On Friday, with the framers busy working on the house, the nail guns and power saws making too much noise for me to think, I let the sunny fall day draw me to the park. Each day, more leaves have been falling to the ground with the mere suggestion of a breeze, covering stretches of the trails and opening up more views of the mountains. I pedaled toward the STA trails.
Now that October is here, the barriers which gave Rover's Run Trail to the bears for the summer have been removed. The gently-climbing trail that follows the Campbell Creek was closed in late May, before it could be opened for the dirt season. Last time I rode Rover's there was probably snow on the ground. Yesterday, some of its puddles had a film of ice no thicker than the caramelized crust on a creme brulee and my tires shattered a path through the ice with similar satisfaction to a spoon on the sweet crust. The trail surface was often leaf-covered and alternated from frozen to a half-inch slick of mud to eight-inch deep puddles. I rode on, over to the STA trails.
As I began up Drone Lane, I could hear the slimy mud as the tires lifted it off the frozen, hard-packed trail. It's the gooey time of year. I saw ahead my nemesis. I shifted into the gear I thought would be best for the switchback: 1 and 4. I pedaled up, began turning right and stalled.
Okay, I thought to myself. If there is ever a time for do-overs it is now. After all, the riders and bicycles I began seeing coming down the trail were covered with mud from the fast, splattering descent and I had forgotten to install my fenders. So I turned around and rode down, then rode up again. And stalled again. And again.
What was the problem? I was in the right gear, I just couldn't turn tight enough to make it. Maybe, I thought, I can try again, but this time I decided that if I ended up riding into the ditch on the uphill side of the corner, that would be okay. It's not a deep ditch and I was certainly not going to be riding fast. I rode down again to a small level spot where I was staging the attempts. I rode up and, as expected, ended up in the ditch. Two more tries and I was in the ditch but managed to pedal out. I had to think this through some more.
Next time I climbed, I looked at a birch tree ahead of me, on the outside of the turn. Last winter Randy, one of the STA volunteers, had installed a reflector on it to help mark the trail for night riding. I decided that if I was to make this climb, I needed to veer a bit more to the left before cutting sharply to the right. I aimed for the tree, then turned my bar right, looking up the trail, trying to keep from dropping into the ditch. I rode around the apex, then along the edge and up a few more feet of Drone Lane. I could have kept going. But like a musician who finally plays a complicated phrase, I decided to do it again.
aim for the larger birch, then cut to the right!

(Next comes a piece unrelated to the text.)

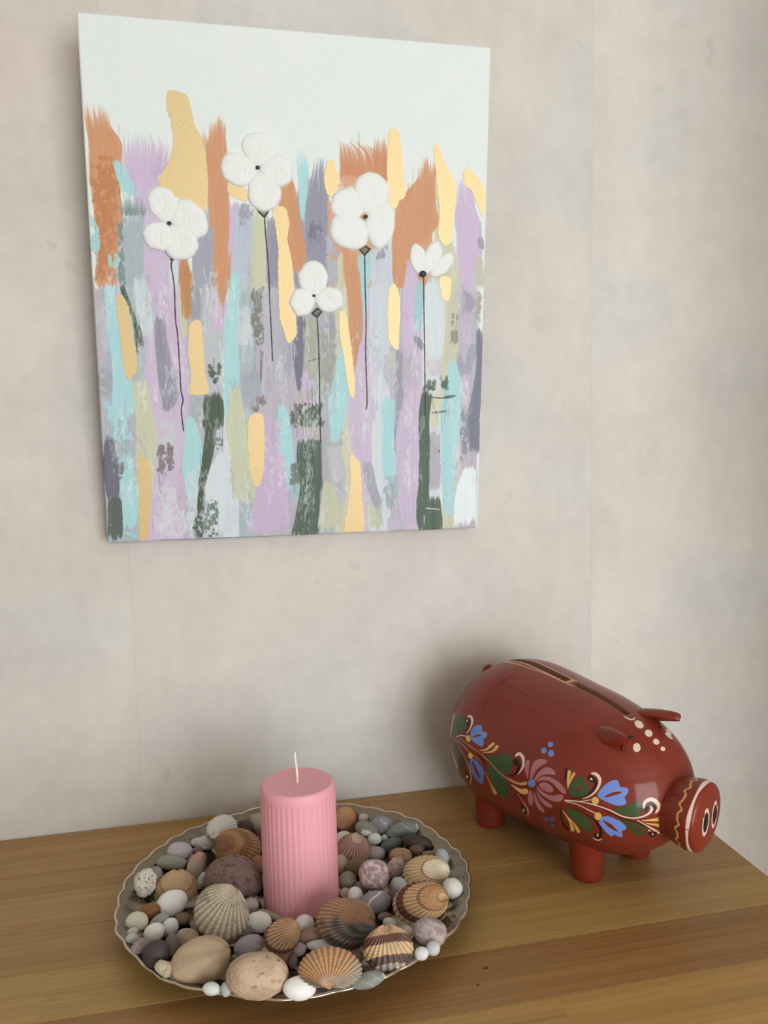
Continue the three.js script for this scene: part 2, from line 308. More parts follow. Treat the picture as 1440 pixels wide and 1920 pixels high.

(I see flagging - maybe soon we'll fix the grade
where things sloughed a bit...)
(I see flagging - maybe soon we'll fix the grade
where things sloughed a bit...)
And again, and again. I tried to make a tighter turn each time. I must have ridden up and down that stretch a couple dozen times, but I wanted to know that the next time I ride that trail I'm going to know the line just like I know where the letters are on my keyboard. I wanted to know that next time I won't have to think about it as much. That I'll be able to aim the bike and it will know how to make that turn.
Through the process, I remembered my friend Lori joking a few weeks ago when I'd made a tough climb pulling my fully-loaded BOB trailer that I'd shown that hill who was boss (though she used a term I wouldn't use on a family blog). I decided on this corner that rather than dominating it, I had to communicate with it. Talk my way through the impasse until we came to an understanding. Now, I understand that tight bend in the trail. I've made friends with it. We're going to get along just fine.